Après avoir abordé un grand nombre de techniques après-récolte, on est amené à dresser le bilan de l'expérience acquise en Afrique subsaharienne. D'une part il semble que les techniques traditionnelles, élaborées au fil des générations d'agriculteurs, aient fait leur preuve. Aujourd'hui encore elles sont prépondérantes car bien maîtrisées et ancrées dans la culture de chaque ethnie. Néanmoins l'évolution socio-économique et les changements écologiques bouleversent les conditions de production et de commercialisation des produits de base (grains et tubercules).
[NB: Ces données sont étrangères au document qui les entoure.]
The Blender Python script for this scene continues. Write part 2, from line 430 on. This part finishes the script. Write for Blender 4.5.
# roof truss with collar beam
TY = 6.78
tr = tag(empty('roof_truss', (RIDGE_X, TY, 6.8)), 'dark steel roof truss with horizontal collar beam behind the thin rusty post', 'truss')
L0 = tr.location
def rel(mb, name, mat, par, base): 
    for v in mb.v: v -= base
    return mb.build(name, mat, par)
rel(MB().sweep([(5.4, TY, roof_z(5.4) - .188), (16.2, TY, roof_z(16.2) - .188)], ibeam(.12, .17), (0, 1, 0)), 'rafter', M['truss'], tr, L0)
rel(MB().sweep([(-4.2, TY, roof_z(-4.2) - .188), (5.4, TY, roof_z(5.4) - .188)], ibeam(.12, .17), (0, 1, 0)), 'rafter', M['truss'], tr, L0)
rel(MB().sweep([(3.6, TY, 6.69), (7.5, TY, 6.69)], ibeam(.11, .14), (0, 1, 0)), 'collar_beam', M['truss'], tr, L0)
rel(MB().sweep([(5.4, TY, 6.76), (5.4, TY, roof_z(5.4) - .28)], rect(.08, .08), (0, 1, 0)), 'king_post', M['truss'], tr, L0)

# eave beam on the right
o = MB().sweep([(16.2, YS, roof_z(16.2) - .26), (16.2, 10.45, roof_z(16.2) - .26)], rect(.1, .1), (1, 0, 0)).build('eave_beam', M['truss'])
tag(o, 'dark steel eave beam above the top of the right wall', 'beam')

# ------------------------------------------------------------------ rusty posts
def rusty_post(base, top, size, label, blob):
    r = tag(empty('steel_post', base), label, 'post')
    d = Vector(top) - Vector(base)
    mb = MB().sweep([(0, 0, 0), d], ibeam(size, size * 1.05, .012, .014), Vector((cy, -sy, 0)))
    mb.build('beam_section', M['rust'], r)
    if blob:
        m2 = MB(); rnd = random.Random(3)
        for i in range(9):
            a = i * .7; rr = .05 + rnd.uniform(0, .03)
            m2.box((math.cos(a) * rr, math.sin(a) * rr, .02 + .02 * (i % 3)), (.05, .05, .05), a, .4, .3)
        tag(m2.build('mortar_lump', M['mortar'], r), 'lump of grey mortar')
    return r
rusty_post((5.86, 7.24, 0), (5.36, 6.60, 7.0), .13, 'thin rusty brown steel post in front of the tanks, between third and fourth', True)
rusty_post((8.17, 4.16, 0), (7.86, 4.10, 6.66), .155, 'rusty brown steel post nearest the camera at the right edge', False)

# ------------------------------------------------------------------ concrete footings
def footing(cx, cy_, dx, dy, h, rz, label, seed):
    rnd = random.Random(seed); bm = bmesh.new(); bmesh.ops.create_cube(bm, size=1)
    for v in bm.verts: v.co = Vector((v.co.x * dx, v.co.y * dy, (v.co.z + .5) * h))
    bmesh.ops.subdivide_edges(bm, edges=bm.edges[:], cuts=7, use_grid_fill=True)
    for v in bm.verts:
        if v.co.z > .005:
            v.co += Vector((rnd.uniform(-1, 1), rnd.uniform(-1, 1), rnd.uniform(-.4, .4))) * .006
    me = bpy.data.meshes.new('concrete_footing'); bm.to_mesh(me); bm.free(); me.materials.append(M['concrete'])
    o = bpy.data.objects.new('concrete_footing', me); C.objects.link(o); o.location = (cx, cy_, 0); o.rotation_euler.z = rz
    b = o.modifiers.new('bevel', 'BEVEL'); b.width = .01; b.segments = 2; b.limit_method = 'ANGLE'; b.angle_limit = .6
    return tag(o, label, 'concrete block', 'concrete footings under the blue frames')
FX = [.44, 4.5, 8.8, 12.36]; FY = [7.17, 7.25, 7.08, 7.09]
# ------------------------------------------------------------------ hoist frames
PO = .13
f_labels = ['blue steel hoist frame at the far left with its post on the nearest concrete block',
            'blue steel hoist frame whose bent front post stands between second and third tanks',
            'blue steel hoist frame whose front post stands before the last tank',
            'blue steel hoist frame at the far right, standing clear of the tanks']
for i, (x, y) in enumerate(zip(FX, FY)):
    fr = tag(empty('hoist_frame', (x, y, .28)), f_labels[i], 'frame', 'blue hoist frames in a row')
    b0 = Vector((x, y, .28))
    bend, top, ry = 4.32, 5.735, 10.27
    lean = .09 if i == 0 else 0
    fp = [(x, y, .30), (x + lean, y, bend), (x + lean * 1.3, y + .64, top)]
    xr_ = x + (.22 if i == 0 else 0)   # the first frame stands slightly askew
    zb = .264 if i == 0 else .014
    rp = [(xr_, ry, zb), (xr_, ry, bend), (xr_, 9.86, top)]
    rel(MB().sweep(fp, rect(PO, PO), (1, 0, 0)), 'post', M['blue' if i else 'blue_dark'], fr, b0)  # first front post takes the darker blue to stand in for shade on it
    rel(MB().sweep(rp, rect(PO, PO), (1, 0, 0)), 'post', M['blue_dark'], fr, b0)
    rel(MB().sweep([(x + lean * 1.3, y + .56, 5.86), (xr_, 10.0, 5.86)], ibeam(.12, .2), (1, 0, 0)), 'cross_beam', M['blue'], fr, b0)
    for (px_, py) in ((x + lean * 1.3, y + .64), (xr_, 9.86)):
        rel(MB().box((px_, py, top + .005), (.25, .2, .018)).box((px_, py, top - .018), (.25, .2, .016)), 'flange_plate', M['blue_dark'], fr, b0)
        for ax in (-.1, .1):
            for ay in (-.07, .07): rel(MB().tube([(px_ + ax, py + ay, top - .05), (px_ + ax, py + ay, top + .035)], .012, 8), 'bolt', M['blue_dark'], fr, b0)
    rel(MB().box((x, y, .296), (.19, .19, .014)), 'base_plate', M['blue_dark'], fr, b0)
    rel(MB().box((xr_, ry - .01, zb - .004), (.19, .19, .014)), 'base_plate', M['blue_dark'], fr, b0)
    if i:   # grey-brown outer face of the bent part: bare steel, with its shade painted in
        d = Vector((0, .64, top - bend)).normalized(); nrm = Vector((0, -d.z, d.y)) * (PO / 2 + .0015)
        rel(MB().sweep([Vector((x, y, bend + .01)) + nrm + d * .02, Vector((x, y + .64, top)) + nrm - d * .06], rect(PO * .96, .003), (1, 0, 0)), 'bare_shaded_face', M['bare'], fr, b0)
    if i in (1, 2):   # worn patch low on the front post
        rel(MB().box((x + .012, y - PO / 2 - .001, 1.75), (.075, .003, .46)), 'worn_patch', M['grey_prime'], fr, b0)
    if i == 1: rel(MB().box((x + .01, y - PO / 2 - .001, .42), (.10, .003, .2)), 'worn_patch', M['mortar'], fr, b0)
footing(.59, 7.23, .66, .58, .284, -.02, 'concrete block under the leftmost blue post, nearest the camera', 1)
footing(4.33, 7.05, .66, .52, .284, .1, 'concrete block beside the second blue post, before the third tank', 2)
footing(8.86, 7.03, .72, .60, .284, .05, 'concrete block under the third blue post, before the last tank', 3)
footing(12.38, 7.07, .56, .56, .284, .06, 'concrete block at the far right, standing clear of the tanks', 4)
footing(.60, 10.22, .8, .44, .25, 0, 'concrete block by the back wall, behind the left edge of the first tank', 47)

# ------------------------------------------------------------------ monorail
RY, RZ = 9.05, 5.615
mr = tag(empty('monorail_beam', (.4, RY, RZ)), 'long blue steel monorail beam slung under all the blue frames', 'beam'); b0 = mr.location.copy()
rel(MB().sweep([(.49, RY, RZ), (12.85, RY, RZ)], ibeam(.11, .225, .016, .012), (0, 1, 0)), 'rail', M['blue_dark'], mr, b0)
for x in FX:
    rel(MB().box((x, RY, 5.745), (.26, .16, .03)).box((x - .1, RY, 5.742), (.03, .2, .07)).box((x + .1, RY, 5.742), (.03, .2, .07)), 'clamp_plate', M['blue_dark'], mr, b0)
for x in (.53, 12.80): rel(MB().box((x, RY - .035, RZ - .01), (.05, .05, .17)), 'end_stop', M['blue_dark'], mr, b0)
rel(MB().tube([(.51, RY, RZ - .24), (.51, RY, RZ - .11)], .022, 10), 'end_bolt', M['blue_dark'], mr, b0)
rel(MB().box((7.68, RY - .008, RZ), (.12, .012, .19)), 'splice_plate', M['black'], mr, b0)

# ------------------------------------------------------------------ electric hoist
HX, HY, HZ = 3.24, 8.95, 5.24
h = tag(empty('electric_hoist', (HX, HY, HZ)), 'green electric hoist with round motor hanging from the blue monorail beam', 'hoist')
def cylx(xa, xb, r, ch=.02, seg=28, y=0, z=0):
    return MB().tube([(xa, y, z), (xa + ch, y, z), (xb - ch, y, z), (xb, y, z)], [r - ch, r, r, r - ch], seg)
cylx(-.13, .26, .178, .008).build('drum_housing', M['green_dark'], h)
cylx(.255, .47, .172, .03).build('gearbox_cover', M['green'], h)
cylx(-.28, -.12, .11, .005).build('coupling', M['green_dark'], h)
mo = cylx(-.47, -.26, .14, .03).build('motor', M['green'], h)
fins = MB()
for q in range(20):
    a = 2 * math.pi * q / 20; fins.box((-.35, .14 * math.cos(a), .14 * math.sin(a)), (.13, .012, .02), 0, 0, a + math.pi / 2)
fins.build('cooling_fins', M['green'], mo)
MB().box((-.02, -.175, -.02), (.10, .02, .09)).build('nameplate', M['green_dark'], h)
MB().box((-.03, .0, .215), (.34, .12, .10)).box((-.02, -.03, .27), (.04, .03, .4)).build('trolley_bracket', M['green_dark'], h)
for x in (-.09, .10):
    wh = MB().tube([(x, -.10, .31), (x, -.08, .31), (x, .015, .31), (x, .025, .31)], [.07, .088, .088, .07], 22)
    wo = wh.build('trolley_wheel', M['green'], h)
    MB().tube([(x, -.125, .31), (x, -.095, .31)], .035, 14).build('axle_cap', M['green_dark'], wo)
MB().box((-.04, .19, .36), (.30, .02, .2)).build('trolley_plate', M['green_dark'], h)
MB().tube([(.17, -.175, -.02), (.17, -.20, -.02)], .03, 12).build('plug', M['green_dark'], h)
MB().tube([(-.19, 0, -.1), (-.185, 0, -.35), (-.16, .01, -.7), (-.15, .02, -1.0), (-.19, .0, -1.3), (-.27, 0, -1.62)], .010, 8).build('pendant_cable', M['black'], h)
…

Le système après-récolte situé à l'interface doit s'adapter à ce nouveau contexte en perpétuel changement.
La première adaptation, technologique est déjà en cours avec plus ou moins de succès. L'amélioration des techniques existantes permet de répondre aux nouvelles exigences du marché et suit le cours du progrès technique. En effet les solutions techniques existent et peuvent être diffusées à travers des comptes-rendus d'expérience comme ce rapport, en développant la recherche de terrain, en formant les agriculteurs à s'adapter techniquement.
La deuxième adaptation est d'un ordre différent. Il s'agit d'entrer dans un nouvel état d'esprit face aux changements socio-économiques, c'est-à-dire chercher à s'adapter au marché, prendre en compte les nouvelles contraintes de l'environnement, veiller à la qualité de la production. Cette nouvelle expérience "humaine" est sans doute la plus difficile à cerner car elle englobe le domaine technique, collectif et individuel. Ce document a fait état de l'expérience africaine en technologie après-récolte. Gageons qu'il permettra à chaque acteur du développement d'y puiser quelques informations afin de réaliser sa propre expérience.